Speed Management Research

Managing the speed vehicles travel on our roads is one of the most important factors in ensuring safety for all road users.

This briefing broadly explains how speed limits are set, why speed cameras are used, their effect, community attitudes to speed cameras, community education and “fixing” the roads.

Speeding is a significant contributor to road trauma and was a contributing factor in 25 per cent of fatal crashes in 2017. One highly effective way to reduce the incidence of speeding is through enforcement.

Fixed and mobile safety cameras operate in South Australia to discourage speeding and red light running behaviour. The belief you will get caught and fined is usually sufficient to deter people from speeding.

Recent evidence supports that this is the case for a majority of South Australians, with most of the driving population never receiving a fine or speeding infringement notice.

Summary and extracts of research data

Evidence-based research consistently demonstrates that safety cameras have a positive effect in improving driver behaviour.

a) Speed cameras for the prevention of road traffic injuries and deaths. Do speed cameras reduce road traffic crashes, injuries and deaths? The Cochrane Library.

The Cochrane Library (ISSN 1465-1858) is a collection of six databases that contain different types of high-quality, independent evidence to inform healthcare decision-making, and a seventh database that provides information about Cochrane groups.


To evaluate the effectiveness of speed cameras, the authors examined all eligible studies, that is, studies that met pre-set standard criteria. We analysed the effect of speed cameras on speeding, road traffic crashes, injuries and deaths by comparing what was happening in road areas before the introduction of speed cameras and after their introduction, and also by analysing what was happening in comparable road areas where no speed cameras were introduced during the study period.

The authors accepted a total of 35 studies for review which met the pre-set criteria. All studies reporting speed outcomes reported a reduction in average speeds post intervention with speed cameras. Speed was also reported as either reductions in the percentage of speeding vehicles (drivers), as percentage speeding reductions over various speed limits, or as reductions in percentages of top end speeders.

A reduction in the proportion of speeding vehicles (drivers) over the accepted posted speed limit, ranged from 8% to 70% with most countries reporting reductions in the 10 to 35% range.

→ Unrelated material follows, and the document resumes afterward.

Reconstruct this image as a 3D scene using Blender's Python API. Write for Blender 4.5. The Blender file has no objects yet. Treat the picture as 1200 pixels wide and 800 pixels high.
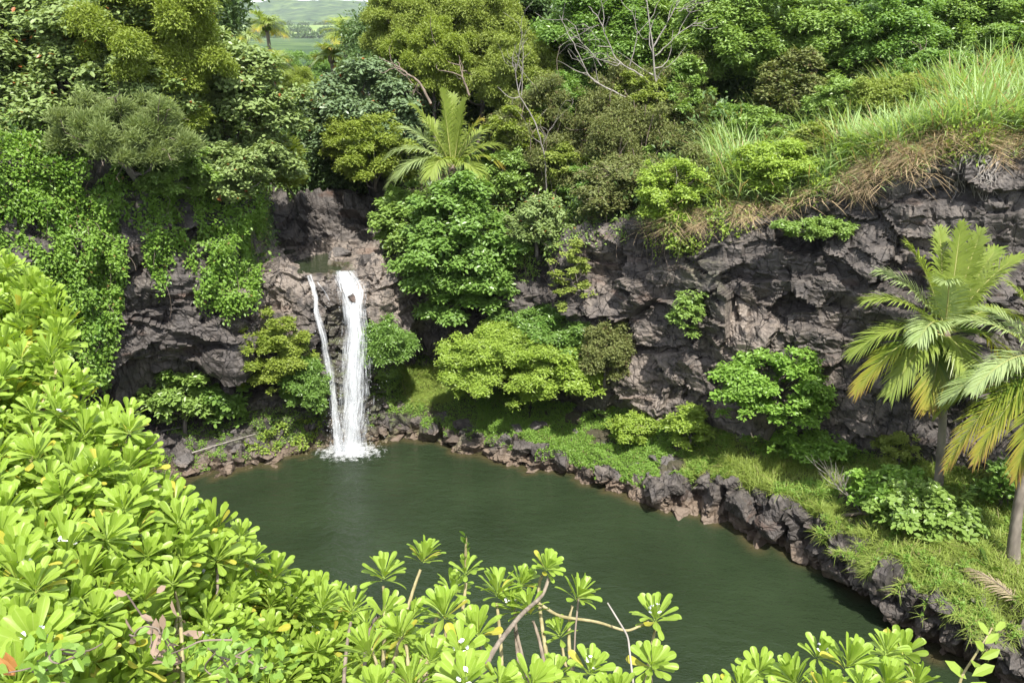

Twenty eight studies measured the effect on crashes. All 28 studies found a lower number of crashes in the speed camera areas after implementation of the program. In the vicinity of camera

sites, the reductions ranged from 8% to 49% for all crashes, with reductions for most studies in the 14% to 25% range.

For injury crashes the decrease ranged between 8% and 50% and for crashes resulting in fatalities or serious injuries the reductions were in the range of 11% to 44%. Effects over wider areas showed reductions for all crashes ranging from 9% to 35%, with most studies reporting reductions in the 11% to to 27% range.

For crashes resulting in death or serious injury, reductions ranged from 17% to 58%, with most studies reporting this result in the 30% to 40% reduction range. The studies of longer duration showed that these positive trends were either maintained or improved with time.

The consistency of reported positive reductions in speed and crash results across all studies show that speed cameras are a worthwhile intervention for reducing the number of road traffic injuries and deaths.

b) Evaluation of the Fixed Digital Speed Camera Program in NSW by ARRB Group Project Team for Roads & Traffic Authority, NSW


Selection of sites for fixed digital speed camera use in New South Wales

A set of criteria was developed by the RTA, in consultation with NSW Police and NRMA Motoring and Services, for selection of fixed digital speed camera sites (the camera length). The criteria assess crash rates and vehicle speeds over a length of road of between one and 3.3 kilometres (the camera length or black length) where the camera is intended to reduce speeding and crashes.

The crash analysis involves a review of the rates of crashes occurring over a length of road relative to the traffic volume, the severity of the crashes and the travel speed of the prevailing traffic. The crashes are compared with predetermined rates for three road type categories: rural, urban and freeway/motorway.

Report Conclusions:

This evaluation has shown that after the installation of 28 fixed digital speed cameras across various sites in New South Wales, significant reductions were achieved in vehicle speeds, speeding rates and crashes. Statistical analysis of speed and crash data has shown that significant reductions in speed parameters and crash numbers are attributable to the presence of the fixed digital speed cameras.